A review of Voices of the New Arab Public by Jean Seaton in The New Statesman:

Since the launch of al-Jazeera in 1996, a wild frontierland of international satellite television has revolutionised life in every Arab nation and across the Arab diaspora. A fiercely competitive set of stations has sprung up in the Qatari channel's wake, all attempting to capture the attention of highly politicised Arab audiences. News and political debate may be low-ratings stuff in the UK, threatened by audience indifference and revenue crises, but all over the Middle East new satellite stations are acting as centres for a release of energy and the fluid formation of opinion.

It is an exhilarating story of the emergence of an Arab public voice, frustrated by the oppressive incompetence of most of its rulers and hungry for better government. But it is also a cautionary tale of a huge energy that we have hardly begun to appreciate. For if this torrent of argument has a rational political side, it also has a potential populism that should chill us because we have been so blind to it.

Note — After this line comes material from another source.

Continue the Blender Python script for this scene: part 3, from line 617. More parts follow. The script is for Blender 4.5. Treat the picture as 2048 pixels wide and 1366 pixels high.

Although there are significant differences between countries in the Middle East, with Lebanon's historically freer press, Jordan's greater tolerance of dissent and Egypt's long history of opposition, Arab states routinely censor, intimidate or buy up their local media, drowning out independent thought with "official messages". Forced underground, Islamist groups have created a parallel universe of pamphlets, CDs and cassettes. Al-Jazeera and its competitors burst into this unhappily narrow world, creating what Marc Lynch here calls "an autonomous counter-public" quite simply by beaming over the heads of the national opinion managers.

The novelty of Voices of the New Arab Public depends on its analysis of the talk shows that dominate the new stations. On these programmes, members of elites, governments and every political group battle it out - but the real excitement is provided by the opinions of the Arab public, elicited by means of a new phenomenon: continuous phone-ins and broadcast voting. The format is loud and plebiscitary, and everyone wants a say in it.

Lynch observes that debate over the Iraqi conflict has caused an important shift in the quality of this discussion. For the first time, he suggests, there has been real disagreement, not about the centrality of Iraq, which, as he points out, "has become a touchstone of Arab identity as the result of the intense public arguments in the new Arab media", but about how the situation should be resolved. Despite their fundamental political bias, these new international stations are creating a "public sphere" of responsive argument between different points of view. Even though some of the talk shows are crudely polemical, others present multi-layered arguments that evolve as you watch and listen. They are certainly having a direct impact on governments in the region.

The satellite explosion has its own dangers, however. As competition grows, there is tremendous pressure to indulge in sensationalism. Reservations about screening made-for-television beheadings, for instance, were drowned out in a ratings battle. Although Lynch fails to examine what is unsayably taboo in the Arab forum, he does show how few programmes feature the environment, unemployment, health, child abuse or anything else that affects everyday life - except politics.

Yet Lynch's authoritative and exciting book, rooted in local knowledge, urgently demands that we engage with this modern Arab world. Out there, along with the wildly popular mobile-phone downloads of the pan-Arab equivalent of The X Factor and the beautiful (unveiled) female news presenters, people are engaging in a fragile but vital rational argument. We have everything to learn from listening to it, much to gain from a conversation with it, and have already disastrously lost much by ignoring it.